The ensuing marriage rekindled his hope in life, and Cynthia became, to use the words of Wilson's daughter, an "anchor" for the whole family. Yet, Sept. 11 terror attack shattered once more the family's comfortable and peaceful life.

Wilson said he tried to get to his feet again by himself, but it proved too difficult. He did not ask for counseling until the summer of 2002 when he was hit by another lapse of depression. "Now I'm doing fine," he said.

Wilson said he felt that nobody really understands the feeling of the Sept. 11 families. The pains of losing one's dearest ones in such a tragic manner and in such a big scale are understood only by those who go through the ordeal, like the families of US embassy bombings in Africa, he said.
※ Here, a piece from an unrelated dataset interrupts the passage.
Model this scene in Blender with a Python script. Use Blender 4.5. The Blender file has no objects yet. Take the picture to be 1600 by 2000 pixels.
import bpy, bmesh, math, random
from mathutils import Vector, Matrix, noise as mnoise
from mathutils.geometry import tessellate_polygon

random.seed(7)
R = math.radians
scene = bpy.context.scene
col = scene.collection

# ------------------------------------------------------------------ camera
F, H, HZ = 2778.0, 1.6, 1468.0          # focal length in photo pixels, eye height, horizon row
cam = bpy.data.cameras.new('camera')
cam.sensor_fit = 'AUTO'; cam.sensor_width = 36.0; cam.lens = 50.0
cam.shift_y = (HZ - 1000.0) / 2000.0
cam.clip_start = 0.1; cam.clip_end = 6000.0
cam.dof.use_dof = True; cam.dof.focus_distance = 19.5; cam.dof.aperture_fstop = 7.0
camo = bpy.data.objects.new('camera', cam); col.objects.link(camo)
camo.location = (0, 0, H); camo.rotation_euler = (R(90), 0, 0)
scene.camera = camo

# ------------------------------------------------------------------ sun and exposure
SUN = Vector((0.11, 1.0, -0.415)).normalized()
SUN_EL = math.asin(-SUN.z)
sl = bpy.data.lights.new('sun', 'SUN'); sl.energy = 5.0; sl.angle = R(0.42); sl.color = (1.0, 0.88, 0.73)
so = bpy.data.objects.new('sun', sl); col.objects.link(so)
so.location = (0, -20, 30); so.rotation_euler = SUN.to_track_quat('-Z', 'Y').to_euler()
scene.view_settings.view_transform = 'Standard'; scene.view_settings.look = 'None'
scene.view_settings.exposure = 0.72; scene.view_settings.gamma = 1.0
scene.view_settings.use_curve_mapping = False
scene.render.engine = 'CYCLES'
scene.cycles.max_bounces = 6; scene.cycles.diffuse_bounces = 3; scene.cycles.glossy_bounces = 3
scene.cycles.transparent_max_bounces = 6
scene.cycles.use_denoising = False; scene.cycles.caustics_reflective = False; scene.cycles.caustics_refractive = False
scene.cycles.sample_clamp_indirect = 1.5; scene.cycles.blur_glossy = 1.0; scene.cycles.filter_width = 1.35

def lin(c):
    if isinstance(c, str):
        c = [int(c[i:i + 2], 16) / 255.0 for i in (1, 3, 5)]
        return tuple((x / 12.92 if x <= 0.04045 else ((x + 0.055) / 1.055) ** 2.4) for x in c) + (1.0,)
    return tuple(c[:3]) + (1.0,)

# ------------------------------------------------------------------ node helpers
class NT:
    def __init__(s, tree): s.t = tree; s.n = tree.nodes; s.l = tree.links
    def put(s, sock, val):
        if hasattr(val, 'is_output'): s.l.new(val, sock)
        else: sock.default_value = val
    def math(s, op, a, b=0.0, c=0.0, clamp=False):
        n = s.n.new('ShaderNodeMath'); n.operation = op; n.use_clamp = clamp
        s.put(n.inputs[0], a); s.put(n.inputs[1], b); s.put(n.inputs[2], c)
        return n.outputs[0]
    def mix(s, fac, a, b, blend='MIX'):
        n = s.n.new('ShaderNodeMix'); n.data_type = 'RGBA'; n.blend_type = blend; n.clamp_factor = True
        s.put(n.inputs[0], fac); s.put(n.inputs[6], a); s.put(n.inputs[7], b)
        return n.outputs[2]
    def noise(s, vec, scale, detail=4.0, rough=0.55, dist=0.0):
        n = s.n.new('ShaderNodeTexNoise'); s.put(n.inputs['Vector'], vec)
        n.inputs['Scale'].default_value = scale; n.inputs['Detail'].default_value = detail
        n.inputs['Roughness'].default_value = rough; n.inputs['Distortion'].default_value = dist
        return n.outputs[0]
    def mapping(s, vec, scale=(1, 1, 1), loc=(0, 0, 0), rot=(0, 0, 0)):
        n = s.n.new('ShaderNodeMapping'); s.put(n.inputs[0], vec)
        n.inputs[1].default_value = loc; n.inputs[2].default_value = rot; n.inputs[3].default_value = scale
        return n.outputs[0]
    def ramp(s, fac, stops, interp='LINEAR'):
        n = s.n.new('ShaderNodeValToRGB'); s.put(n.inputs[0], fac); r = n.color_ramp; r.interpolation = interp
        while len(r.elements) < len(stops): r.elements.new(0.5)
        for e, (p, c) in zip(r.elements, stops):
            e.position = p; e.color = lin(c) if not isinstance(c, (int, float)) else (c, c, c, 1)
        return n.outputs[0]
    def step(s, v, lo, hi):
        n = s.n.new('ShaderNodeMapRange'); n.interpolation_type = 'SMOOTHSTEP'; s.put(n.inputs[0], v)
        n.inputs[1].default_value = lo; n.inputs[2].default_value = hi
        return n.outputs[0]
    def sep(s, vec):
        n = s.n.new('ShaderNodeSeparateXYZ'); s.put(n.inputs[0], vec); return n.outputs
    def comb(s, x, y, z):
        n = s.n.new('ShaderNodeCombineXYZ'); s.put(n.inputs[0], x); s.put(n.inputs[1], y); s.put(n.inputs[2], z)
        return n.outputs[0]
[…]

"Someone even got the idea that we're all millionaires and why don't we just get over it?" he noted, adding that whether to accept federal compensation has been a painful decision for many of the victims' families.

Wilson said he even felt guilty when he used part of the compensation to pay his home mortgage. "It is a good thing to pay off one's mortgage, but at what cost?" he asked.

When asked about whether he felt safer after the United States launched the wars on terror, Wilson said his answer is both yes and no. "Military strike is a double-edge sword. The toppling of Taliban and Saddam Hussein's regimes might be a plus, but we are also creating a new generation of terrorists," he said.

Only those desperate people would blow themselves up while destroying others, he went on to say, and that the United States should get across to terrorists the message that violence is not the answer to problems. "I believe that human being should have the intelligence to find a better solution to terrorism," he added.

Wilson is not alone among the victims' families who are still trying hard to get over the aftermath of the tragedy and go on with life.

According to a recent poll conducted by The New York Times, among 339 relatives and close friends of the victims, almost half of the surveyed still have a hard time getting a good night's sleep. Some said they no longer flew on airplanes. About a third have changed jobs or quit. About one in five have moved since 2001, and a fifth of those who still live where they did on Sept. 11 would move if they could. Very few who lost a spouse have remarried.

A former employee of the New York City transit system, Wilson has retired since 2001. He said he is grateful to many ordinary people for what they did to help the victims' families, such as his neighbors who drop in from time to time and offer whatever help they can. Wilson said that because of the nature of the Sept. 11 attack, victims' families have inevitably got much public attention, but he wished there would be enough private moments and space for the families.